You often hear people complain that politician X doesn’t believe in anything, but it’s usually hyperbole. However, in the case of Ehud Barak I think we have a politician that really, genuinely seems to believe in nothing. Or at least he doesn’t believe in anything enough that we won’t go along for with anything if it keeps him in the government. Here’s Matthew Ygelsias on Barak coming to an agreement to be the Israeli Defense Minister:

Kadima Leader Tzipi Livni has spent weeks resisting Benjamin Netanyahu’s pleas that she enter his cabinet, citing the fact that she has no desire to be moderate window-dressing for a hard-right administration that’s overtly opposed to a two-state resolution of the Israel-Palestine conflict. Ehud Barak, though, is eager to provide such window-dressing and now he’s got his party’s approval to enter into a coalition in which he’ll play third fiddle to Netanyahu and Yisrael Beiteinu leader Avigdor Lieberman.

It’s hard to imagine this being anything other than the end for the remnants of the Labor Party.

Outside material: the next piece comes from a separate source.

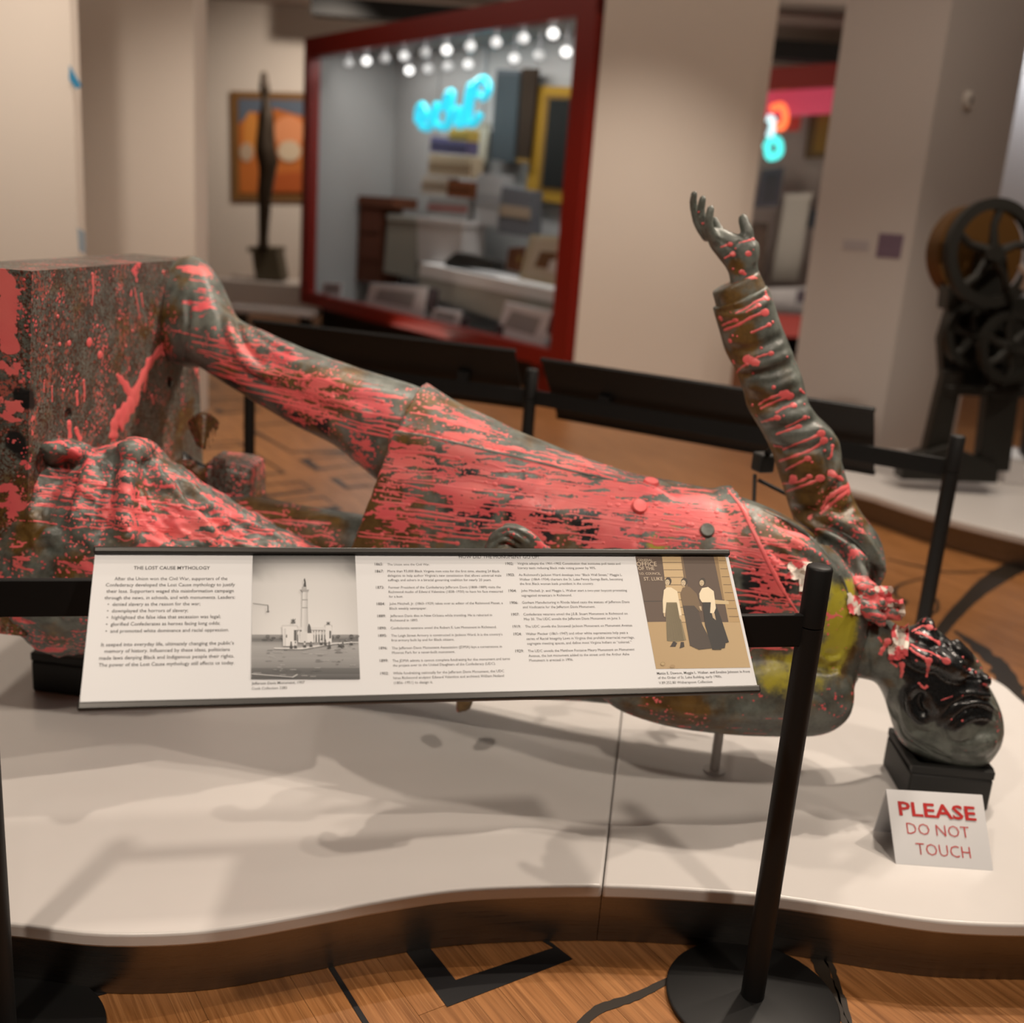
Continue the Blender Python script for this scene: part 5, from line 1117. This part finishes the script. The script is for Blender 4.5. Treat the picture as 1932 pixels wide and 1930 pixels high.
for nm, lb, q, c, bnd in [('hat_box', 'yellow hat box on top of the stack in the case', Z((1130, 585), (1215, 590), (1210, 645), (1125, 640)), (.50, .33, .08), (.35, .2, .04)),
    ('folded_cloth', 'folded dark violet cloth high in the case stack', Z((1045, 620), (1210, 640), (1205, 705), (1040, 690)), (.12, .10, .19), (.08, .07, .12)),
    ('wide_basket', 'wide cream basket in the middle of the case stack', Z((1040, 700), (1232, 715), (1225, 810), (1030, 795)), (.48, .38, .26), (.34, .25, .16)),
    ('cream_hat', 'cream hat low left in the case stack', Z((1010, 800), (1120, 810), (1115, 890), (1000, 880)), (.52, .46, .38), (.3, .22, .15)),
    ('leather_case', 'reddish leather case beside the cream hat', Z((1125, 820), (1235, 830), (1228, 905), (1118, 895)), (.22, .075, .03), (.14, .05, .02)),
    ('tin_drum', 'grey tin drum with red side at the foot of the case stack', Z((1035, 900), (1215, 910), (1205, 1000), (1025, 985)), (.30, .29, .28), (.30, .09, .08)),
    ('stacked_pamphlets', 'leaning stack of dark pamphlets right of the case stack', Z((1370, 850), (1500, 870), (1490, 1080), (1350, 1060)), (.13, .135, .15), (.34, .27, .2)),
    ('grey_easel_board', 'pale grey board standing behind the dark pamphlets', Z((1262, 790), (1370, 800), (1345, 1035), (1240, 1020)), (.40, .41, .42), (.3, .31, .32))]:
    (xa, ya), (xb, yb), (xc, yc), (xd, yd) = q; ym = lambda t: [(xa+(xd-xa)*t, ya+(yd-ya)*t), (xb+(xc-xb)*t, yb+(yc-yb)*t)]
    m0, m1 = ym(.38), ym(.62)
    exhibit(nm, lb, nm.split('_')[-1], q, .78, .16, c, [('band', [m0[0], m0[1], m1[1], m1[0]], .006, .012, bnd)])
exhibit('wooden_dresser', 'tall reddish brown wooden dresser left in the red case', 'dresser', Z((722, 905), (825, 905), (805, 1290), (705, 1280)), .75, .3, (.115, .04, .022), [('top', Z((715, 890), (875, 900), (872, 950), (712, 930)), .02, .34, (.15, .055, .03)), ('drawer', Z((728, 960), (815, 962), (812, 1060), (724, 1055)), .008, .01, (.14, .05, .03)), ('drawer', Z((724, 1075), (810, 1080), (806, 1180), (720, 1172)), .008, .01, (.14, .05, .03))])
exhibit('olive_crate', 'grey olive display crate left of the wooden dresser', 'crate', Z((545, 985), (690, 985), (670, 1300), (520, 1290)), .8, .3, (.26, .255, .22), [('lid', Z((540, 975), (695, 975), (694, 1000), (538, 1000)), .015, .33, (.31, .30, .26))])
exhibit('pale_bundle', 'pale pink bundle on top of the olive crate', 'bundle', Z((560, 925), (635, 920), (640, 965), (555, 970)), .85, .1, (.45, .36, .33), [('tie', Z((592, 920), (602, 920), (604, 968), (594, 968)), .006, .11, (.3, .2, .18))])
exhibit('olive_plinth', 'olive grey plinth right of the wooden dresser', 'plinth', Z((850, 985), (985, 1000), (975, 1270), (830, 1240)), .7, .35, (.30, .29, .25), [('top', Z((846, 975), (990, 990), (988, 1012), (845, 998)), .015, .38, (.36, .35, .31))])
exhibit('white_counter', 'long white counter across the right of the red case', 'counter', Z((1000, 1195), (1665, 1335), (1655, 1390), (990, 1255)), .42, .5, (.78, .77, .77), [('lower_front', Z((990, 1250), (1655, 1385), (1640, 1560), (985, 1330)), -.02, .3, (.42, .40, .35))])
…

This behavior will give voters no reason whatsoever to back Labor in subsequent elections irrespective of their ideological proclivities. It’s hard to think of other examples of individuals whose leadership has had such a calamitous impact on the political party they headed. One case that comes to mind is Canada’s Brian Mulroney who basically destroyed the Progressive Conservative Party. But the PCP’s collapse was something of a big bang, where the Barak-era Labor Party has been a long slow bleed.

It’s certainly weird, because the Israeli electoral process rewards people for staking out non-conformist and even down right crazy positions (See Lieberman, or perhaps wait for his next state visit). In America we have Norm Coleman and like, but nobody put’s the party in their hands.